17 Kasım 2010 Çarşamba

beklemek

beklerken sigara içerim. kitap okurum, bazen çay, bazen kahve, varsa viski, daha da varsa şarap içerim. beklediğimi unuturum. beklediğimi bilmezden gelirim.

hayat da aslında ölümü beklemek galiba. bir şeyler içip bir yerleri seyrediyorsun, yanına biri gelirse konuşuyorsun. beklediğimizi anlamadan bir sürü sigara içiyoruz, zaman geçiyor. zamanı unutuyoruz, beklemeyi unutuyoruz. beklediğimizi unutuyoruz, neyi ya da kimi beklediğimizi unutuyoruz, aslında unutuyoruz, bekliyoruz, bir daha unutuyoruz, yaşıyoruz, unutuyoruz. ve buna hayat diyoruz.

10 Kasım 2010 Çarşamba

sus

yıllar önce kumral bir kadın vardı. bir de arkadaşı. arkadaşı esmer kadındı. kendini türkan şoray'a benzetirdi. esmerdi diye galiba, saçları uzun diye. komik gelmezdi o zamanlar. esmer kadın ciddiydi bir de, mantıklıydı. kumral kadınla esmer kadın birbirlerine benzemezlerdi. hem de hiç.

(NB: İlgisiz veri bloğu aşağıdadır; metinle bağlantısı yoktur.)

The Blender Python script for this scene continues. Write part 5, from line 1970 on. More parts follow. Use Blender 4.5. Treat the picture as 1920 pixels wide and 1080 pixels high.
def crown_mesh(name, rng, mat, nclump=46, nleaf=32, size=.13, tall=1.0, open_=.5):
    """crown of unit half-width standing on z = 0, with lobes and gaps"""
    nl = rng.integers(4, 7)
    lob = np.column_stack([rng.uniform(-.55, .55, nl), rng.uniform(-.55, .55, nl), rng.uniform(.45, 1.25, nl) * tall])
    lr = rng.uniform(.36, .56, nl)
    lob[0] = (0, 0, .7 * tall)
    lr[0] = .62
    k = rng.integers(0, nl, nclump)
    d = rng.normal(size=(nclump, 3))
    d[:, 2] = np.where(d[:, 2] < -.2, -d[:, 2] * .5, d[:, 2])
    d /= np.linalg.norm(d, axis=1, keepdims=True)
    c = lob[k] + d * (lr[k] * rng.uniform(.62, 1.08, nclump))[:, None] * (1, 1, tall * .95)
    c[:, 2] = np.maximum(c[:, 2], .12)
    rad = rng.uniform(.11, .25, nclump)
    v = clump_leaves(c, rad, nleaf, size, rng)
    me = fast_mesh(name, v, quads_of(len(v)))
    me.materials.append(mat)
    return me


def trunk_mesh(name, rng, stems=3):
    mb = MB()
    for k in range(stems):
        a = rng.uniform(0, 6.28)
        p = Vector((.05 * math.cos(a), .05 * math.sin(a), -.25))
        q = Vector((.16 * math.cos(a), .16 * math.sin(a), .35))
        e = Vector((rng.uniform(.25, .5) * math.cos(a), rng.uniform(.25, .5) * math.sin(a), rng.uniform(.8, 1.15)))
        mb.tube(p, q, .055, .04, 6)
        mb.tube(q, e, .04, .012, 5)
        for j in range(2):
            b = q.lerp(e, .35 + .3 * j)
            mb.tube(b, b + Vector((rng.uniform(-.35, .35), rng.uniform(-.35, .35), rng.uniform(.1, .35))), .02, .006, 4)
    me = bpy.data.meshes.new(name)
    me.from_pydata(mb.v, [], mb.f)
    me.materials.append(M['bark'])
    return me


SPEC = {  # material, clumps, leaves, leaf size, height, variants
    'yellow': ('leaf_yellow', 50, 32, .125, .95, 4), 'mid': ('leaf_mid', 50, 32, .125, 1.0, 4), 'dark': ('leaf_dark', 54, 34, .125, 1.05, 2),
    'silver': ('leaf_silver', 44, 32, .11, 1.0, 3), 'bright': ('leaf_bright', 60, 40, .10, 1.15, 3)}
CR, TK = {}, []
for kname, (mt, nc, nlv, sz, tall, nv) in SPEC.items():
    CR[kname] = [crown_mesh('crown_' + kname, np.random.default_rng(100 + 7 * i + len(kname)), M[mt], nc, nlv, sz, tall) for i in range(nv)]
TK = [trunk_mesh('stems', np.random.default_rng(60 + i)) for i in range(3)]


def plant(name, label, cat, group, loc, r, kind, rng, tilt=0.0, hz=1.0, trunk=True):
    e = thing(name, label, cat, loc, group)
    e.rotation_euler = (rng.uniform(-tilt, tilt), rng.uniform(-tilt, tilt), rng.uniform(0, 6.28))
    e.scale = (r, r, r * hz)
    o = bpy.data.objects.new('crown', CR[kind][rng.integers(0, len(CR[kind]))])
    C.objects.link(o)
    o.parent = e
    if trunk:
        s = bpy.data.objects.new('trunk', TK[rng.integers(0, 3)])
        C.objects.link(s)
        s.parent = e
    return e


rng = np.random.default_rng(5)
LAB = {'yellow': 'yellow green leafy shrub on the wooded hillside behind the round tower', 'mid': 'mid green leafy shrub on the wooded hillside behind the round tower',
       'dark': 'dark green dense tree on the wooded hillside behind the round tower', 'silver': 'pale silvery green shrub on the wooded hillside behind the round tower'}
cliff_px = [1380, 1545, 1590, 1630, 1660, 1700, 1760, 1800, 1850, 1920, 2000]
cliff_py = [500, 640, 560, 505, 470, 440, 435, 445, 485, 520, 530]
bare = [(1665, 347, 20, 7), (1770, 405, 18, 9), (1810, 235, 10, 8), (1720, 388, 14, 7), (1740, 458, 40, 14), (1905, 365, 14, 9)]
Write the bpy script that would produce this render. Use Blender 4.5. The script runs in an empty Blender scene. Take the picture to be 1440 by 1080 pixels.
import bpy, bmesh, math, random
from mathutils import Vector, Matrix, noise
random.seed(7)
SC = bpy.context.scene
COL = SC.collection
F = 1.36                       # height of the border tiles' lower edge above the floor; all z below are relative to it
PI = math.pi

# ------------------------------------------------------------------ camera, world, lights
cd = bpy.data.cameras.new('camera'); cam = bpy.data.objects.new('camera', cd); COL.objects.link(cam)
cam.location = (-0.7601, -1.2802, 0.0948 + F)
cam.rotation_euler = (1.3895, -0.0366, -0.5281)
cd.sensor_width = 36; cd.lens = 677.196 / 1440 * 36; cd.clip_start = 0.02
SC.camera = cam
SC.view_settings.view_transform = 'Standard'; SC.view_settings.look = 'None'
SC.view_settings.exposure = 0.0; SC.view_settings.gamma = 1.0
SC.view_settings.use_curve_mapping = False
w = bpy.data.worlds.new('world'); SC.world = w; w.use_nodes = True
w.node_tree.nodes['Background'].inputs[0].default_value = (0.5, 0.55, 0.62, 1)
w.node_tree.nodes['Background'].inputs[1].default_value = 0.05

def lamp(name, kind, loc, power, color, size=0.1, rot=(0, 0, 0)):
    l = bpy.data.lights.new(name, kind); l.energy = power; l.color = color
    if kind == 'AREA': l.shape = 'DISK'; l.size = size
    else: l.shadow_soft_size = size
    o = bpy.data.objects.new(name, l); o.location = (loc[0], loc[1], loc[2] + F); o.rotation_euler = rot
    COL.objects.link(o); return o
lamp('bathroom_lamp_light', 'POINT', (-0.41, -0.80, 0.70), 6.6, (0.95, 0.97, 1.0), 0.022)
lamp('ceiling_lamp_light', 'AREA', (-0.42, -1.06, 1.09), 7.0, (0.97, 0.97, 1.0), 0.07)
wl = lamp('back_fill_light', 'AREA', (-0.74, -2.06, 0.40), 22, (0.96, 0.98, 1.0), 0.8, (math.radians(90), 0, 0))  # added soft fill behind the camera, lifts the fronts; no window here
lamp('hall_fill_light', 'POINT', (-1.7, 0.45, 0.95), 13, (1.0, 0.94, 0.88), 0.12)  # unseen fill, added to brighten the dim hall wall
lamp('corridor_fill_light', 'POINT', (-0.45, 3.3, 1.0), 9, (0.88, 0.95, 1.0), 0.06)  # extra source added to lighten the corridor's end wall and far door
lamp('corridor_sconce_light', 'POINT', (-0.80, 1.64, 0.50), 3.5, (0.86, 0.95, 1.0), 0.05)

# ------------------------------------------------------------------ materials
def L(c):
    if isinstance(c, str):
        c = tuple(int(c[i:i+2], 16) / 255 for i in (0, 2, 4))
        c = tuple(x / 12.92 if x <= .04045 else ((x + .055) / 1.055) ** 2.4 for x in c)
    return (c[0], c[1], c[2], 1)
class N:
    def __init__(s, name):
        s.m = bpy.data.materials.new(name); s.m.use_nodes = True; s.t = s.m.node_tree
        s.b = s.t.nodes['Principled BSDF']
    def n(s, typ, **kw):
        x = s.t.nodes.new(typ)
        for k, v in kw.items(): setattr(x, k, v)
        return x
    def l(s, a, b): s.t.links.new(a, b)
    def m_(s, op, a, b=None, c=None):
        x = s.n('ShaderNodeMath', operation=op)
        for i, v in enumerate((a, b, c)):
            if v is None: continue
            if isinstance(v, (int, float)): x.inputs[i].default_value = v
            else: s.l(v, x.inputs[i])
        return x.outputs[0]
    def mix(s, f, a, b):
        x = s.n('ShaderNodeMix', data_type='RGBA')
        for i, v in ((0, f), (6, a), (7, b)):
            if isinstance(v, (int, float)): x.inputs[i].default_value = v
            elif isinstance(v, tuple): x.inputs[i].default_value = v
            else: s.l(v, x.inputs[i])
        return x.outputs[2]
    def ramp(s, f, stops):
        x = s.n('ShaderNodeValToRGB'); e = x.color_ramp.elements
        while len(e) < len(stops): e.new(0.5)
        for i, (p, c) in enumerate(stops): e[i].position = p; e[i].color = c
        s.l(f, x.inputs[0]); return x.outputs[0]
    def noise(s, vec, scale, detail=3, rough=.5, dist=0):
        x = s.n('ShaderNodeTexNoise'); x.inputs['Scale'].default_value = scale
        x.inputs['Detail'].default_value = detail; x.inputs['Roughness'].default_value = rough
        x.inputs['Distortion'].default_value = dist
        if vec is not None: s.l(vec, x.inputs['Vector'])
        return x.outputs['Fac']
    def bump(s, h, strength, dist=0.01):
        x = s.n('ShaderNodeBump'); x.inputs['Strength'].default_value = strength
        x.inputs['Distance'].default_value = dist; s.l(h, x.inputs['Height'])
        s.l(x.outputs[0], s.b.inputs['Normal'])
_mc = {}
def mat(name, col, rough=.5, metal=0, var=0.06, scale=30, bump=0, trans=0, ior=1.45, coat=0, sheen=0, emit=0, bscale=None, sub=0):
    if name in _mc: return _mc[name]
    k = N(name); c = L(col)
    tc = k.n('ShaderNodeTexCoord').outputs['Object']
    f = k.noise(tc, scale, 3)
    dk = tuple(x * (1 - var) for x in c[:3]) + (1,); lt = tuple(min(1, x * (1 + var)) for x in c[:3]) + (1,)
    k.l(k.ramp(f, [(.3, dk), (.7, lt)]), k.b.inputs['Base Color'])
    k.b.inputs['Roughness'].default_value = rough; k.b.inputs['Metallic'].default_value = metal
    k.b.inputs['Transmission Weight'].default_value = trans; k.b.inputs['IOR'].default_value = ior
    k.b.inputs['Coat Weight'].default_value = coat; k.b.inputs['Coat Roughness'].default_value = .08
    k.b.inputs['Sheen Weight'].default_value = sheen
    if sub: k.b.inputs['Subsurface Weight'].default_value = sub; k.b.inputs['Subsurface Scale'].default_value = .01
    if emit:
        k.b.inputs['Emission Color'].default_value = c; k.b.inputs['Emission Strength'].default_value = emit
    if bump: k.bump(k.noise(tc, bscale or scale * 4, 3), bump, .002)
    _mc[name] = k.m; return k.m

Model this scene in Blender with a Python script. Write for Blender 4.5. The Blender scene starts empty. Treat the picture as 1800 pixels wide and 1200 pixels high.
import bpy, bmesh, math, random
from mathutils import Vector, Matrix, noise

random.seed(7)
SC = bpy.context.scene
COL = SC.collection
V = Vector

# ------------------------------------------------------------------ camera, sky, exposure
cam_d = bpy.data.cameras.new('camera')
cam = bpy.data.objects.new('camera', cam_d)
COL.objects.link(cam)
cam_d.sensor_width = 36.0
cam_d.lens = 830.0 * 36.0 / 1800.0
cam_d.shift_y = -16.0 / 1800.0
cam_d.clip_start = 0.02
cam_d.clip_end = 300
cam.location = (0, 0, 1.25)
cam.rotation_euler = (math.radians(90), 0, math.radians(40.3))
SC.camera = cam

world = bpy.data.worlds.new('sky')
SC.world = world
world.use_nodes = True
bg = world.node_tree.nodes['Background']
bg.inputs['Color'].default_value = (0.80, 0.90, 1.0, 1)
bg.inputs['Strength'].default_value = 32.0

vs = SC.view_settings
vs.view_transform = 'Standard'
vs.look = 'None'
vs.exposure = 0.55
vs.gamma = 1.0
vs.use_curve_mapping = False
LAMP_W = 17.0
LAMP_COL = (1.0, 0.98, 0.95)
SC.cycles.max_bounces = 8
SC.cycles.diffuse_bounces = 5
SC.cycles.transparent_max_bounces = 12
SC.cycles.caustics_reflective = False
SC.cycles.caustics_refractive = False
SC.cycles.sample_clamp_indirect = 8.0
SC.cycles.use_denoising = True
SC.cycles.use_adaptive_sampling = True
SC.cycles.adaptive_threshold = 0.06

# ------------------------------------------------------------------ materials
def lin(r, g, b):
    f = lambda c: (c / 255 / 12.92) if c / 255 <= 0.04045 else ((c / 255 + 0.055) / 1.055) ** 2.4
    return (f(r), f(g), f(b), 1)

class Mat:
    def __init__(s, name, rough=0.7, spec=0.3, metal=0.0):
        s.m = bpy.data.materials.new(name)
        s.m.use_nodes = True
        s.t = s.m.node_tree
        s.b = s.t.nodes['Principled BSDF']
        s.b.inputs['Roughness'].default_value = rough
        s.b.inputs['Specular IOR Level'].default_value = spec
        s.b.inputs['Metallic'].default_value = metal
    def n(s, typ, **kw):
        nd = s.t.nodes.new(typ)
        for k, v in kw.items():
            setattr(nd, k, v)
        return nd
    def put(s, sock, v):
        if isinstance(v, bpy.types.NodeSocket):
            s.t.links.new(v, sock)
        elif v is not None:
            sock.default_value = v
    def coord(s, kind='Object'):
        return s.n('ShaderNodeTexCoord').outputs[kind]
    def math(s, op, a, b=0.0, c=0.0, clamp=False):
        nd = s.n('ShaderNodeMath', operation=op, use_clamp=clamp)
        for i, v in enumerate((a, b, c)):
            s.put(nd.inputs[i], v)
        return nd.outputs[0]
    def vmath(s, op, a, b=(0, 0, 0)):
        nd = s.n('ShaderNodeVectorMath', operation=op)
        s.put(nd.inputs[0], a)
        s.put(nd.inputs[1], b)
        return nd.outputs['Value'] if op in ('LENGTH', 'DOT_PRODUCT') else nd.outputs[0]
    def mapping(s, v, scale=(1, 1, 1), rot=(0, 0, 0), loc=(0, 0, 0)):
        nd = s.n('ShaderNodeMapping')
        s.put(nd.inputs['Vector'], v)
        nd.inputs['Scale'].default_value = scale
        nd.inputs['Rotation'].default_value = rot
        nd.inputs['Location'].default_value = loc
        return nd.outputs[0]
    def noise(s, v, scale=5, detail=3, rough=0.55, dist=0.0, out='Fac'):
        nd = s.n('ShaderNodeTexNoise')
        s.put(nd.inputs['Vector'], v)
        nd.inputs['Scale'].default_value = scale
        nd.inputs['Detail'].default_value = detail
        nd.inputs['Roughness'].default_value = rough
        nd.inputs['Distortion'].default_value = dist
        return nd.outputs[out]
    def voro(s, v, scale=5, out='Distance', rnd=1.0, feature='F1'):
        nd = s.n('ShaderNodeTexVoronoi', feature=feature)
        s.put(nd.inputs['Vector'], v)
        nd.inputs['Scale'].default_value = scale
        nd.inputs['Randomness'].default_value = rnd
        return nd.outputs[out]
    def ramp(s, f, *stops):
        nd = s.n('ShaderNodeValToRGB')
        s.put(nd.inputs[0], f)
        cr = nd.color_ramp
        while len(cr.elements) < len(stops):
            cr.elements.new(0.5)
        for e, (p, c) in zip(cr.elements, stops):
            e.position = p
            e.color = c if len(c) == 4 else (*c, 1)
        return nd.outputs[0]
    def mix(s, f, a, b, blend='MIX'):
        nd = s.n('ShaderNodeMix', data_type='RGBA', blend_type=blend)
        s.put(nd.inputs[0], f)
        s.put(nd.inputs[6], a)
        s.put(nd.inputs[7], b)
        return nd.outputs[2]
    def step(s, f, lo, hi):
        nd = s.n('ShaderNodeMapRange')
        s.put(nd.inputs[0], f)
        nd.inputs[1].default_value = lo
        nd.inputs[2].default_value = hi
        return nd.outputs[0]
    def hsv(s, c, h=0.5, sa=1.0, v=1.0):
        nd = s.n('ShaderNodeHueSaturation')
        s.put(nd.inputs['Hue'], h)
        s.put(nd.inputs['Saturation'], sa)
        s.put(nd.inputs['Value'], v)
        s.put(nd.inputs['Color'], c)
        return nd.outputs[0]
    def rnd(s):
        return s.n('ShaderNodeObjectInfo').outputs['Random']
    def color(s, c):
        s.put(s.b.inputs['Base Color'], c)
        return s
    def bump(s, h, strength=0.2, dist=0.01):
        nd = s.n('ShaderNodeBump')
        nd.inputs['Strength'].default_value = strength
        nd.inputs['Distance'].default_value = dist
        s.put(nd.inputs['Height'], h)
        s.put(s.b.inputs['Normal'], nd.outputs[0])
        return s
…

aynı okuldaydılar, aynı sırada oturdular. çok şey paylaştılar.

aynı şarkılarda ağladılar, aynı hayata güldüler, çok uzun vakitler sustular karşılıklı, koyu kahvelerle ısındılar, çok şaraplarla konuştular.

sonra kumral kadın aşık oldu, gitti esmer kadına anlattı, çok aşığım dedi, "bana kimse böyle bakmamıştı." esmer kadın o dudağını kıvıra kıvıra güldü, ama "çok sevindim" dedi, "umarım bu sefer her şey güzel olur"

olmadı.

sonra esmer kadın da o adama aşık oldu. ama söylemedi kadına. sonra esmer kadın adamla el ele kumral kadının yanına gitti. "ben" dedi, "seviyorum bu adamı."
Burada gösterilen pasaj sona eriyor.